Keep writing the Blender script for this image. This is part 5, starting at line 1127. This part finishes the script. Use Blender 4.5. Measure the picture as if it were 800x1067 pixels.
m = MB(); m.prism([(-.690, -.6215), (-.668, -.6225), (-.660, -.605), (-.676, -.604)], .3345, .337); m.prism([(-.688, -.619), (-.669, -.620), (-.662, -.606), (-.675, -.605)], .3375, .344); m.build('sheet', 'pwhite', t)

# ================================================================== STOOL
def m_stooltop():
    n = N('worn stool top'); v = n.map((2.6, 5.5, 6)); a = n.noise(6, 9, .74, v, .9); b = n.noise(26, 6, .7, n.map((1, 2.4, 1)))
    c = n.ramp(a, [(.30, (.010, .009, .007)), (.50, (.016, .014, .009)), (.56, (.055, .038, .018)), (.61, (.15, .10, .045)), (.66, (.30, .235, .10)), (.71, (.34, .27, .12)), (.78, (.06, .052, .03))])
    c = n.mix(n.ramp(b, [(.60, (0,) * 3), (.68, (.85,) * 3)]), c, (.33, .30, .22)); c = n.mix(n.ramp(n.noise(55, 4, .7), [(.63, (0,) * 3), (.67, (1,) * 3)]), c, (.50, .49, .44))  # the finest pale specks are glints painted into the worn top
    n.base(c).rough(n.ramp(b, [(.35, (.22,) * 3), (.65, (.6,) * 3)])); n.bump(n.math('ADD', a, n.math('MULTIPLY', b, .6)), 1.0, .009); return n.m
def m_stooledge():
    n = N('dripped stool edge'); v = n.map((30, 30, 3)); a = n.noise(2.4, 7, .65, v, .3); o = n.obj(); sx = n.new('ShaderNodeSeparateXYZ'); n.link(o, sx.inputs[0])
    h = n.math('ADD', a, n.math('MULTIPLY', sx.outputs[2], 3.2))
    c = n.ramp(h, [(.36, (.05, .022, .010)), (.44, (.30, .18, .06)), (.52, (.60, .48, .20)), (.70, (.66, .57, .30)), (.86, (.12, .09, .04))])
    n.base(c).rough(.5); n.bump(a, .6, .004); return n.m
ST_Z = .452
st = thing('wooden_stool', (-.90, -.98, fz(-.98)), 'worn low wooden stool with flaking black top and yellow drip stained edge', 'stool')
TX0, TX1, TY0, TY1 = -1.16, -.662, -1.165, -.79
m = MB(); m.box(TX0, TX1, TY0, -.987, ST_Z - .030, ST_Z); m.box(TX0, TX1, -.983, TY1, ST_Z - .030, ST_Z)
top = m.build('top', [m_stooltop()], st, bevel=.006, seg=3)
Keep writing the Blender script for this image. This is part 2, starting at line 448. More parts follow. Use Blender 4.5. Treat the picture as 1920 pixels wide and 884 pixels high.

» Objective:
Please transcribe, exactly and with nothing added, the lines from the first line of the material above through the line that contains "m.build('sheet', 'pwhite', t)".

» Correct response:
Keep writing the Blender script for this image. This is part 5, starting at line 1127. This part finishes the script. Use Blender 4.5. Measure the picture as if it were 800x1067 pixels.
m = MB(); m.prism([(-.690, -.6215), (-.668, -.6225), (-.660, -.605), (-.676, -.604)], .3345, .337); m.prism([(-.688, -.619), (-.669, -.620), (-.662, -.606), (-.675, -.605)], .3375, .344); m.build('sheet', 'pwhite', t)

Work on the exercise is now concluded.